The audit also found duplicates embedded in community-facing materials produced by the Townsville Aboriginal and Islander Health Service and distributed through council's multicultural liaison office at the Aitkenvale Community Centre. Those files, used in First Nations community consultation documents related to Queensland's treaty process, carry additional sensitivity around image rights and cultural protocols.

The Decisions Council Must Make Before September

Three choices are sitting on the table. The first is a manual remediation approach: council staff work through an estimated 14,000 flagged files folder by folder, a process one internal project timeline scopes at roughly 18 weeks if two full-time officers are assigned. The second option is procuring a dedicated digital asset management platform — vendors including Bynder and Canto have been used by comparable Queensland local governments — which would automate deduplication but carries a licensing cost that industry pricing suggests typically runs between $30,000 and $80,000 annually for a council of Townsville's size. The third path is a hybrid: a contracted one-off clean-up of the existing SharePoint environment, followed by stricter internal upload protocols enforced through training.

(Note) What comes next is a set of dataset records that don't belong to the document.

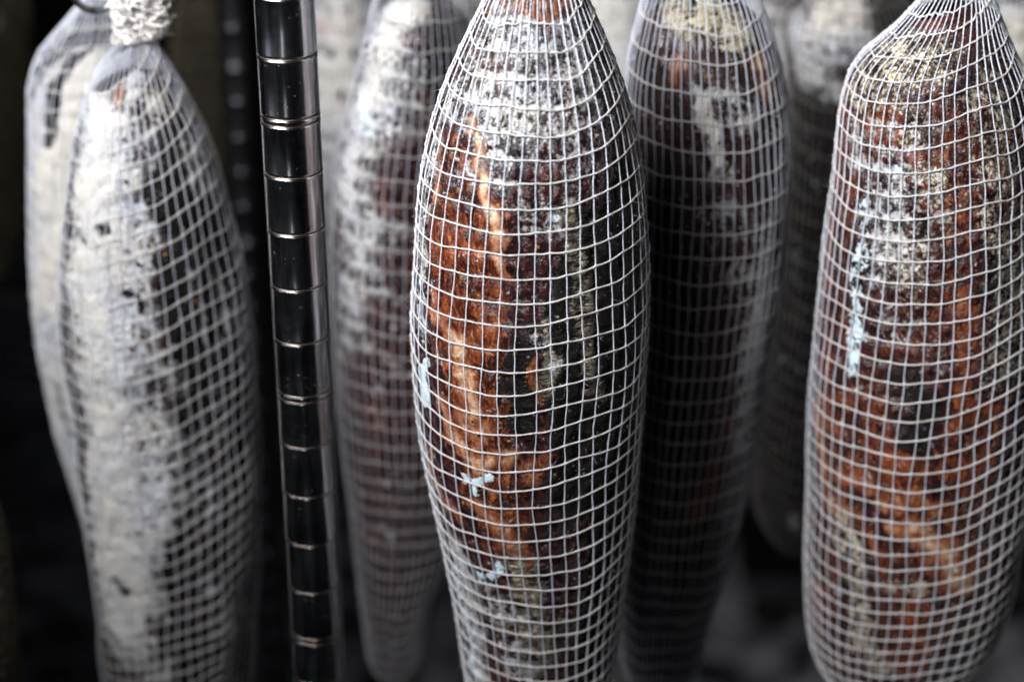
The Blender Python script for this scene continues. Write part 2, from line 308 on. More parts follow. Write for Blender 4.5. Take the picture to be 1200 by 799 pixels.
class MB:
    """collects quad pieces (verts, faces, uvs, material index) into one mesh"""
    def __init__(self):
        self.v, self.f, self.u, self.m, self.n = [], [], [], [], 0

    def add(self, v, f, u=None, mi=0):
        v = np.asarray(v, float).reshape(-1, 3)
        f = np.asarray(f, int).reshape(-1, 4)
        self.v.append(v)
        self.f.append(f + self.n)
        self.u.append(np.zeros((len(v), 2)) if u is None else np.asarray(u).reshape(-1, 2))
        self.m.append(np.full(len(f), mi))
        self.n += len(v)

    def tube(self, p, r, sides=6, closed=False, normal=None, mi=0):
        p = np.asarray(p, float)
        n = len(p)
        r = np.broadcast_to(np.asarray(r, float), (n,))
        if closed:
            t = np.roll(p, -1, 0) - np.roll(p, 1, 0)
        else:
            t = np.gradient(p, axis=0)
        t = t / (np.linalg.norm(t, axis=1, keepdims=True) + 1e-12)
        if normal is None:
            ref = np.array([0.31, 0.17, 0.94]) if abs(t[:, 2]).mean() < 0.8 else np.array([0.9, 0.4, 0.1])
            normal = np.broadcast_to(ref, p.shape)
        b = np.cross(t, normal)
        b /= np.linalg.norm(b, axis=1, keepdims=True) + 1e-12
        nn = np.cross(b, t)
        a = np.arange(sides) * 2 * math.pi / sides
        ring = (np.cos(a)[None, :, None] * nn[:, None, :] + np.sin(a)[None, :, None] * b[:, None, :]) * r[:, None, None]
        v = p[:, None, :] + ring
        L = np.concatenate([[0], np.cumsum(np.linalg.norm(np.diff(p, axis=0), axis=1))])
        u = np.stack([np.broadcast_to(L[:, None], (n, sides)), np.broadcast_to((a / (2 * math.pi))[None, :], (n, sides))], -1)
        rows = n if closed else n - 1
        i = np.arange(rows)[:, None]
        j = np.arange(sides)[None, :]
        i2, j2 = (i + 1) % n, (j + 1) % sides
        f = np.stack([i * sides + j, i2 * sides + j, i2 * sides + j2, i * sides + j2], -1)
        f = f[..., ::-1]
        self.add(v, f, u, mi)

    def lathe(self, rz, seg=48, centre=(0, 0), mi=0):
        rz = np.asarray(rz, float)
        a = np.arange(seg) * 2 * math.pi / seg
        v = np.stack([centre[0] + rz[:, 0, None] * np.cos(a), centre[1] + rz[:, 0, None] * np.sin(a),
                      np.broadcast_to(rz[:, 1, None], (len(rz), seg))], -1)
        i = np.arange(len(rz) - 1)[:, None]
        j = np.arange(seg)[None, :]
        j2 = (j + 1) % seg
        f = np.stack([i * seg + j, i * seg + j2, (i + 1) * seg + j2, (i + 1) * seg + j], -1)
        self.add(v, f, None, mi)

    def box(self, lo, hi, mi=0):
        x0, y0, z0 = lo
        x1, y1, z1 = hi
        v = [(x0, y0, z0), (x1, y0, z0), (x1, y1, z0), (x0, y1, z0), (x0, y0, z1), (x1, y0, z1), (x1, y1, z1), (x0, y1, z1)]
        f = [(0, 3, 2, 1), (4, 5, 6, 7), (0, 1, 5, 4), (1, 2, 6, 5), (2, 3, 7, 6), (3, 0, 4, 7)]
        self.add(v, f, None, mi)

    def build(self, name, mats, parent=None, smooth=True, origin=(0, 0, 0)):
        o = np.array(origin, float)
        me = mesh_from(name, np.concatenate(self.v) - o, np.concatenate(self.f), smooth, np.concatenate(self.u),
                       None, np.concatenate(self.m))
        for m in (mats if isinstance(mats, (list, tuple)) else [mats]):
            me.materials.append(m)
        return link(name, me, parent, origin if parent is None else (0, 0, 0))


def link(name, me, parent=None, loc=(0, 0, 0)):
    ob = bpy.data.objects.new(name, me)
    COL.objects.link(ob)
    ob.location = loc
    if parent is not None:
        ob.parent = parent
    return ob


def tag(o, label=None, cat=None, group=None, kind=None):
    for k, v in (('label', label), ('category', cat), ('group', group), ('kind', kind)):
        if v:
            o[k] = v
    return o


def empty(name, loc):
    o = bpy.data.objects.new(name, None)
    COL.objects.link(o)
    o.location = loc
    o.empty_display_size = 0.02
    return o


# ------------------------------------------------------------------ materials
class NT:
    def __init__(self, name):
        self.mat = bpy.data.materials.new(name)
        self.mat.use_nodes = True
        self.t = self.mat.node_tree
        self.b = self.t.nodes['Principled BSDF']

    def n(self, kind, **kw):
        nd = self.t.nodes.new(kind)
        for k, v in kw.items():
            setattr(nd, k, v)
        return nd

    def s(self, nd, key, val):
        if hasattr(val, 'is_linked') or isinstance(val, bpy.types.NodeSocket):
            self.t.links.new(val, nd.inputs[key])
        else:
            nd.inputs[key].default_value = val
        return nd

    def math(self, op, a, b=0.0, c=None, clamp=False):
        nd = self.n('ShaderNodeMath', operation=op, use_clamp=clamp)
        self.s(nd, 0, a)
        self.s(nd, 1, b)
        if c is not None:
            self.s(nd, 2, c)
        return nd.outputs[0]

    def noise(self, vec, scale, detail=3.0, rough=0.55, dist=0.0, color=False):
        nd = self.n('ShaderNodeTexNoise')
        self.s(nd, 'Vector', vec)
        nd.inputs['Scale'].default_value = scale
        nd.inputs['Detail'].default_value = detail
        nd.inputs['Roughness'].default_value = rough
        nd.inputs['Distortion'].default_value = dist
        return nd.outputs['Color' if color else 'Fac']

    def ramp(self, val, a, b, lo=0.0, hi=1.0):
        nd = self.n('ShaderNodeMapRange', interpolation_type='SMOOTHSTEP')
        self.s(nd, 'Value', val)
        for k, x in (('From Min', a), ('From Max', b), ('To Min', lo), ('To Max', hi)):
            self.s(nd, k, x)
        return nd.outputs[0]

    def mix(self, fac, a, b):
        nd = self.n('ShaderNodeMix', data_type='RGBA')
        self.s(nd, 0, fac)
        for idx, x in ((6, a), (7, b)):
            if isinstance(x, tuple) and len(x) == 3:
                x = x + (1,)
            self.s(nd, idx, x)
        return nd.outputs[2]

    def mixf(self, fac, a, b):
        nd = self.n('ShaderNodeMix', data_type='FLOAT')
        self.s(nd, 0, fac)
        self.s(nd, 2, a)
        self.s(nd, 3, b)
        return nd.outputs[0]

    def bump(self, h, strength, dist, normal=None):
        nd = self.n('ShaderNodeBump')
        nd.inputs['Strength'].default_value = strength
        nd.inputs['Distance'].default_value = dist
        self.s(nd, 'Height', h)
        if normal is not None:
            self.s(nd, 'Normal', normal)
        return nd.outputs[0]

    def out(self, **kw):
        for k, v in kw.items():
            k = k.replace('_', ' ')
            if isinstance(v, tuple) and len(v) == 3:
                v = v + (1,)
            self.s(self.b, k, v)
        return self.mat

    def coords(self):
        tc = self.n('ShaderNodeTexCoord')
        oi = self.n('ShaderNodeObjectInfo')
        off = self.math('MULTIPLY', oi.outputs['Random'], 37.0)
        va = self.n('ShaderNodeVectorMath', operation='ADD')
        self.s(va, 0, tc.outputs['Object'])
        self.s(va, 1, off)
        return va.outputs[0], tc


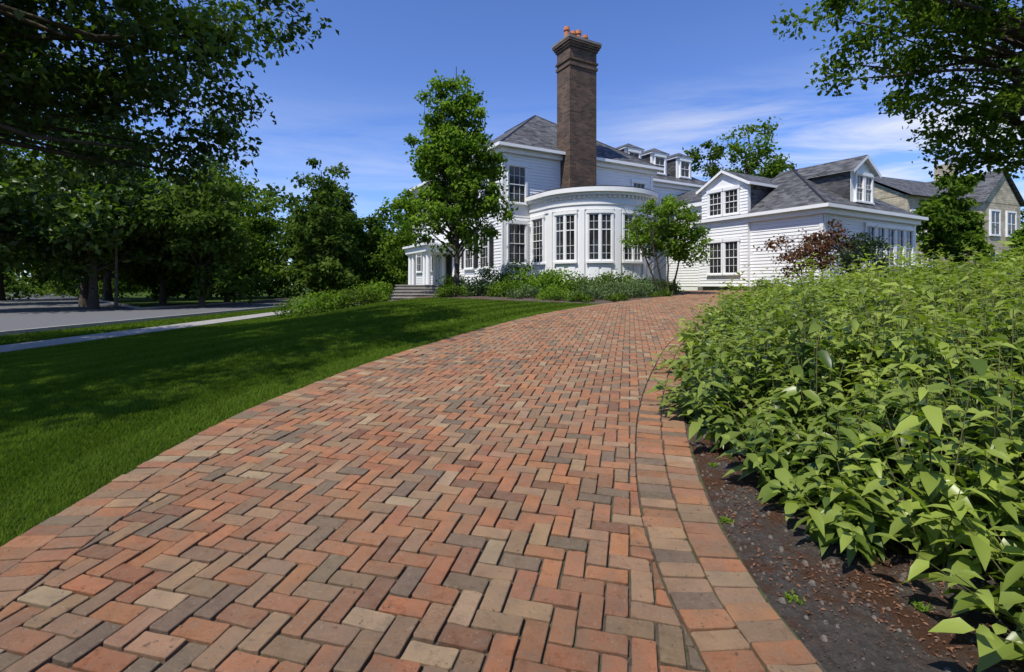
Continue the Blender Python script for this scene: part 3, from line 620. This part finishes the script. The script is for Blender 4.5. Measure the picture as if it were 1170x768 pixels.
# ---------------- leafy bed at right ----------------
def bed_edge(y): return np.interp(y,[0,1.6,2.0,2.3,2.6,3.3,3.9,5,17],[.82,.66,.62,.48,.32,.24,.03,-.06,0])
BED=empty('leafy_perennial_bed',(0,0,0)); stem=MB()
M_stem=simple('green_stems',(.07,.09,.025),(.14,.12,.05),10,.7)
def bed(name,y0,y1,width,sp,nsh,nn,ls,detail):
    Ps=[];Ds=[];Ns=[];Lz=[];Wz=[];Cs=[]
    y=y0
    while y<y1:
        d=0
        while d<width:
            yy=y+rng.uniform(-.6,.6)*sp; dd=max(0,d+rng.uniform(-.6,.6)*sp)
            r=sp*rng.uniform(.65,1.2); e=min(1,(dd+.25)/.9)
            xx=float(XR(yy)+bed_edge(yy))+r*.62+dd; g=float(terr(xx,yy))
            nz=mnoise.noise(Vector((xx*.8,yy*.8,1)))
            H=(.32+.50*e**.8)*(1+.6*nz)*rng.uniform(.62,1.4); tone=.44+.35*nz+rng.normal(0,.15)
            for s in range(nsh):
                az=rng.uniform(0,2*math.pi); sr=rng.uniform(0,1)**.5
                tip=np.array([math.cos(az)*r*sr*1.15,math.sin(az)*r*sr*1.15,H*(1-.6*sr*sr)*rng.uniform(.8,1.18)])
                if dd<.25: tip[0]-=.06
                b0=np.array([xx+tip[0]*.25,yy+tip[1]*.25,g]); a0=rng.uniform(0,math.pi)
                for q in range(nn):
                    t=1-(q/nn)*.85; p=b0+tip*np.array([t**1.6*.75,t**1.6*.75,t])
                    for sd_ in (0,1):
                        a=a0+q*1.57+sd_*math.pi+rng.normal(0,.35); up=.3-.5*(q/nn)+rng.normal(0,.25)
                        if q==0: up=.55+rng.normal(0,.3)
                        dv_=np.array([math.cos(a)+.6*math.cos(az)*sr,math.sin(a)+.6*math.sin(az)*sr,up])
                        Ps.append(p); Ds.append(dv_); Ns.append(np.array([-math.cos(a)*up*.8,-math.sin(a)*up*.8,1])+rng.normal(0,.3,3))
                        L=ls*rng.uniform(.55,1.3)*(.65 if q==0 else 1); Lz.append(L); Wz.append(L*rng.uniform(.40,.54))
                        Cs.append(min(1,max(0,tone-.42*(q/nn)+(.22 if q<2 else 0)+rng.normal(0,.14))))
                if detail: stem.tube([tuple(b0),tuple(b0+tip*np.array([.25,.25,.5])),tuple(b0+tip*np.array([.75,.75,1]))],[.004,.003,.0015],M_stem,3)
            d+=sp
        y+=sp
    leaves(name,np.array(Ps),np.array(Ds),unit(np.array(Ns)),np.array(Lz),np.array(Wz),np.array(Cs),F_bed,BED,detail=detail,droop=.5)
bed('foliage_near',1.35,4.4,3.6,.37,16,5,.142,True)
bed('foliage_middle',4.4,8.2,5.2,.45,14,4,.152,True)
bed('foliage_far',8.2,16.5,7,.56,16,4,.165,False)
stem.obj('stems',BED)
# ---------------- soil litter ----------------
n=17000; y=rng.uniform(.8,8,n); x=XR(y)+rng.uniform(.02,1.5,n); z=terr(x,y)+.018
red=np.array([mnoise.noise(Vector((a*1.6,b_*1.6,9)))>.0 for a,b_ in zip(x,y)])
L=np.where(red,rng.uniform(.008,.024,n),rng.uniform(.004,.014,n))
D=unit(np.c_[rng.normal(size=(n,2)),np.abs(rng.normal(0,.5,n))]); Nn=unit(rng.normal(size=(n,3))*.5+np.array([0,0,1]))
leaves('mulch_litter',np.c_[x,y,z],D,Nn,L,L*.5,np.where(red,rng.uniform(.4,1,n),rng.uniform(0,.6,n)),leafmat('litter',(.065,.05,.038),(.24,.12,.07),.1))
peb=MB()
M_clod=simple('soil_clod',(.07,.06,.052),(.20,.17,.14),30,.95)
for k in range(2600):
    yy=rng.uniform(1,7); xx=float(XR(yy))+rng.uniform(.02,1.3); zz=float(terr(xx,yy))+.008; r=abs(rng.normal(.004,.005))+.002
    peb.cyl(xx,yy,r,zz,zz+r*.9,M_clod,5,r*.5)
peb.obj('soil_clods')
n=900; y=rng.uniform(1.2,14,n); f=rng.beta(.5,.5,n); x=XL(y)*(1-f)+XR(y)*f; z=terr(x,y)+.050
D=unit(np.c_[rng.normal(size=(n,2)),rng.normal(0,.1,n)]); Nn=unit(rng.normal(size=(n,3))*.25+np.array([0,0,1])); L=rng.uniform(.004,.016,n)
leaves('fallen_debris',np.c_[x,y,z],D,Nn,L,L*.45,rng.uniform(0,1,n),leafmat('dry_debris',(.05,.04,.02),(.28,.22,.11),.1))
n=260
c=np.array([[float(XR(2.0))+.12,2.0],[float(XR(2.6))+.05,2.6],[float(XR(1.9))+.6,1.95],[float(XR(3.3))+.12,3.3]])
k=rng.integers(0,4,n); P=np.c_[c[k]+rng.normal(0,.014,(n,2)),np.full(n,.11)]; P[:,2]=terr(P[:,0],P[:,1])+.015
leaves('weeds',P,unit(rng.normal(size=(n,3))*[1,1,.3]+[0,0,.6]),unit(rng.normal(size=(n,3))*.4+[0,0,1]),rng.uniform(.012,.03,n),rng.uniform(.005,.012,n),rng.uniform(.3,1,n),F_lite)
up=MB(); up.cyl(-21.8,27,.08,0,4.3,M_bark,10,.06); up.box(-22.0,-21.6,26.9,27.1,4.3,4.42,M_dark); up.cyl(-21.8,27,.12,4.42,4.7,M_dark,8,.05); up.obj('street_lamp')
# ---------------- light, world, camera ----------------
el=math.radians(57); az=(-.62,-.78)
sd=Vector((az[0]*math.cos(el),az[1]*math.cos(el),math.sin(el)))
sl=bpy.data.lights.new('sun','SUN'); sl.energy=5.0; sl.angle=math.radians(.53); sl.color=(1,.955,.86)
so=link(bpy.data.objects.new('sun',sl)); so.rotation_euler=sd.to_track_quat('Z','Y').to_euler(); so.location=(-20,-20,40)
W=bpy.data.worlds.new('World'); S.world=W; W.use_nodes=True; nt=W.node_tree; bg=nt.nodes['Background']
sk=nt.nodes.new('ShaderNodeTexSky'); sk.sky_type='NISHITA'; sk.sun_disc=False; sk.sun_elevation=el; sk.sun_rotation=math.radians(218.5); sk.air_density=.9; sk.dust_density=.1; sk.ozone_density=2.0
co=coords(nt,'Generated'); sx=N(nt,'ShaderNodeSeparateXYZ'); nt.links.new(co,sx.inputs[0])
mz=N(nt,'ShaderNodeMath',operation='MAXIMUM'); nt.links.new(sx.outputs[2],mz.inputs[0]); mz.inputs[1].default_value=.04
def dv(o):
    d=N(nt,'ShaderNodeMath',operation='DIVIDE'); nt.links.new(o,d.inputs[0]); nt.links.new(mz.outputs[0],d.inputs[1]); return d.outputs[0]
cb=N(nt,'ShaderNodeCombineXYZ'); nt.links.new(dv(sx.outputs[0]),cb.inputs[0]); nt.links.new(dv(sx.outputs[1]),cb.inputs[1])
mp=N(nt,'ShaderNodeMapping'); nt.links.new(cb.outputs[0],mp.inputs[0]); mp.inputs['Scale'].default_value=(.45,.8,1); mp.inputs['Rotation'].default_value=(0,0,.5); mp.inputs['Location'].default_value=(1.3,.4,0)
nn_=N(nt,'ShaderNodeTexNoise',Scale=1.0,Detail=9,Roughness=.62,Distortion=.6); nt.links.new(mp.outputs[0],nn_.inputs['Vector'])
f=ramp(nt,nn_.outputs[0],[(.40,(0,0,0)),(.66,(1,1,1))])
lowm=ramp(nt,sx.outputs[2],[(.0,(1,1,1)),(.25,(.85,.85,.85)),(.38,(.02,.02,.02))])
rgt=ramp(nt,sx.outputs[0],[(.0,(.28,.28,.28)),(.10,(.28,.28,.28)),(.30,(1,1,1))])
f2=mixc(nt,1.0,mixc(nt,1.0,f,lowm,'MULTIPLY'),rgt,'MULTIPLY')
skc=mixc(nt,1.0,sk.outputs[0],(.82,1.0,1.48),'MULTIPLY')
c=mixc(nt,f2,skc,(6.8,7.0,7.4)); nt.links.new(c,bg.inputs[0]); bg.inputs[1].default_value=.132
cam=bpy.data.cameras.new('camera'); co_=link(bpy.data.objects.new('camera',cam)); co_.location=(0,0,1.4); co_.rotation_euler=(math.radians(90),0,0)
cam.lens=36*560/1170; cam.sensor_width=36; cam.shift_y=-59/1170; cam.clip_end=3000; cam.clip_start=.05
S.camera=co_
S.view_settings.view_transform='Standard'; S.view_settings.look='None'; S.view_settings.exposure=0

The decision has a hard deadline. The Townsville Hydrogen Hub team needs a finalised, verified image library for the Lansdown precinct by late September 2026, ahead of the next round of federal funding milestone reporting. Missing that window risks delaying documentation tied to grant disbursements under the Queensland Government's Hydrogen Industry Development Act framework.

Council's information technology and communications committees are expected to meet jointly in the second week of July to receive the audit findings formally. Staff have been advised not to use any image file flagged in the audit for external publication until a resolution pathway is agreed. That restriction is already affecting the team preparing public consultation materials for the Townsville Water Security Program's Stage 2 community engagement, which was scheduled to begin distributing suburb-level brochures across Belgian Gardens, Mundingburra, and North Ward by mid-July.

The most immediate practical step for any council officer or contractor working with digital assets is straightforward: cross-check file metadata creation dates against the project's own photographic log before submitting any document externally. The audit report is expected to be tabled publicly at the next ordinary council meeting.